Les associations qui ont apporté leur aide aux réfugiés de Sangatte ont accueilli l’annonce des mesures d’accompagnement de la fermeture du centre avec une certaine satisfaction, puisque le désir de la plupart des exilés de se rendre en Angleterre a été satisfait. Néanmoins, elles se sont inquiétées du sort de tous les émigrés clandestins qui vont continuer à arriver dans la région dans les semaines et les mois à venir. Car la fermeture de Sangatte ne va pas, à elle seule, stopper les flux. Pour Julia Purcell, de l’association Conseil aux Réfugiés, la «solution à long terme» consiste en «une réelle harmonisation de la politique d’asile» en Europe.

C’est aussi dans ce sens que Nicolas Sarkozy souhaite aller. Il a d’ailleurs concédé que la fermeture de Sangatte ne résoudrait pas «les problèmes d’immigration que nous avons en France, en Grande-Bretagne, et en Europe». Il a aussi plaidé pour une réforme «urgente» du droit d’asile et une «harmonisation des législations des pays européens». La France et la Grande-Bretagne doivent d’ailleurs signer «sous peu» un accord international pour établir des contrôles d’immigration communs. Et elles ont engagé, ces derniers mois, une collaboration policière plus active pour démanteler les réseaux de passeurs qui font leur beurre sur le malheur des candidats à l’exil.

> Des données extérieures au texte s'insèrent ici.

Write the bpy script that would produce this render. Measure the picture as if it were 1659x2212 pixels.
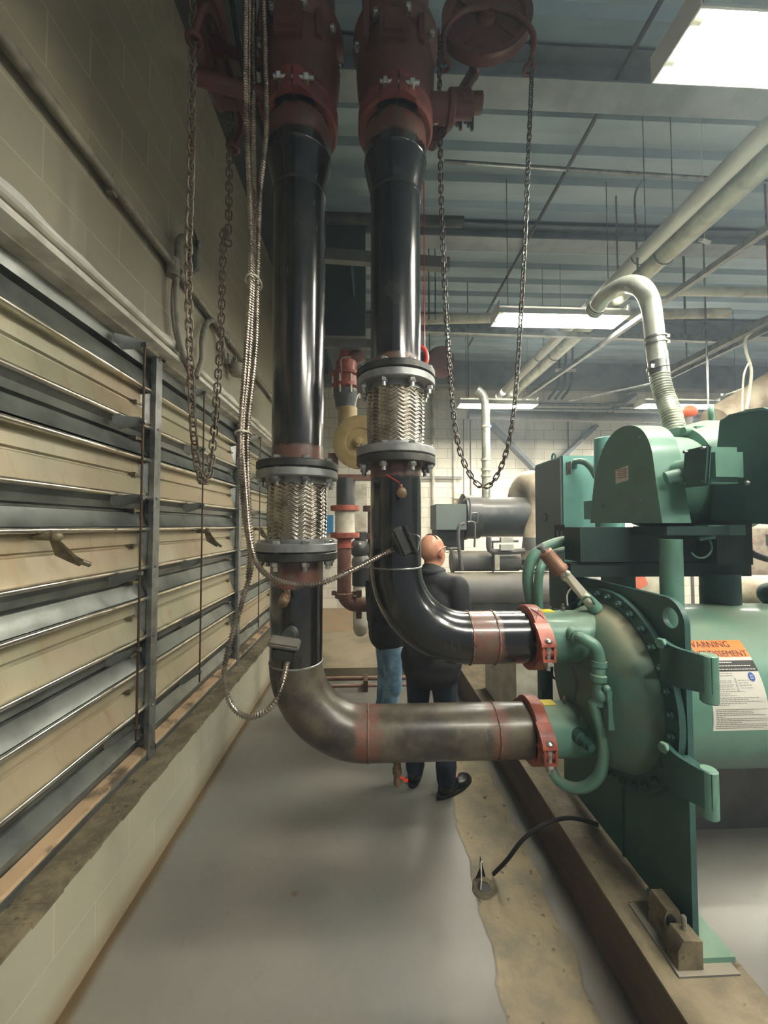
import bpy, bmesh, math, random
from mathutils import Vector, Matrix, Euler, Quaternion
random.seed(7)
for o in list(bpy.data.objects): bpy.data.objects.remove(o, do_unlink=True)
C = bpy.context.scene.collection
PI = math.pi
V = Vector
# ------------------------------------------------------------ camera, world, exposure
CAM = V((0, 0, 1.64)); F = 830.0
cd = bpy.data.cameras.new('camera'); cam = bpy.data.objects.new('camera', cd); C.objects.link(cam)
cam.location = CAM
cam.rotation_euler = (math.radians(90 + 2.0), 0, -math.radians(2.31))
cd.sensor_fit = 'VERTICAL'; cd.sensor_height = 36; cd.lens = 36 * F / 2212; cd.clip_start = 0.02; cd.clip_end = 60
bpy.context.scene.camera = cam
sc = bpy.context.scene
sc.view_settings.view_transform = 'Standard'; sc.view_settings.look = 'None'
sc.view_settings.gamma = 1; sc.view_settings.exposure = 2.0; sc.view_settings.use_curve_mapping = False
LAMP = 60.0
w = bpy.data.worlds.new('world'); sc.world = w; w.use_nodes = True
w.node_tree.nodes['Background'].inputs[0].default_value = (0.66, 0.70, 0.74, 1)
w.node_tree.nodes['Background'].inputs[1].default_value = 0.09
MR = cam.rotation_euler.to_matrix()
def ray(px, py): return MR @ V(((px - 829.5) / F, (1106 - py) / F, -1))
def at(px, py, Y): d = ray(px, py); return CAM + d * (Y / d.y)
def atX(px, py, X): d = ray(px, py); return CAM + d * (X / d.x)
def atZ(px, py, Z): d = ray(px, py); return CAM + d * ((Z - CAM.z) / d.z)

# ------------------------------------------------------------ helpers
ORG = {}
def obj(name, bm, mat, parent=None, smooth=40, org=None):
    me = bpy.data.meshes.new(name)
    bmesh.ops.recalc_face_normals(bm, faces=bm.faces)
    if parent is not None: o0 = ORG[parent.name]
    elif org is not None: o0 = V(org)
    else:
        zs = [v.co.z for v in bm.verts]; xs = [v.co.x for v in bm.verts]; ys = [v.co.y for v in bm.verts]
        o0 = V(((min(xs) + max(xs)) / 2, (min(ys) + max(ys)) / 2, min(zs)))
    bmesh.ops.translate(bm, verts=bm.verts, vec=-o0)
    bm.to_mesh(me); bm.free()
    for p in me.polygons: p.use_smooth = True
    me.set_sharp_from_angle(angle=math.radians(smooth))
    o = bpy.data.objects.new(name, me); C.objects.link(o)
    me.materials.append(mat)
    if parent is not None: o.parent = parent
    else: o.location = o0
    ORG[o.name] = o0
    return o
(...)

Dans ce contexte, la fermeture de Sangatte est un premier pas symbolique mais concret vers la mise en œuvre de mesures visant à essayer de «maîtriser les flux migratoires». «Nous mettons fin à un symbole d’appel d’air de l’immigration clandestine dans le monde», a expliqué Nicolas Sarkozy. La décision de la Grande-Bretagne de modifier sa législation et de supprimer l’autorisation immédiate de travailler accordée jusque-là à tous les demandeurs d’asile, va dans le même sens et faisait d’ailleurs partie des mesures sollicitées par la France avant d’annoncer la fermeture du centre de Sangatte.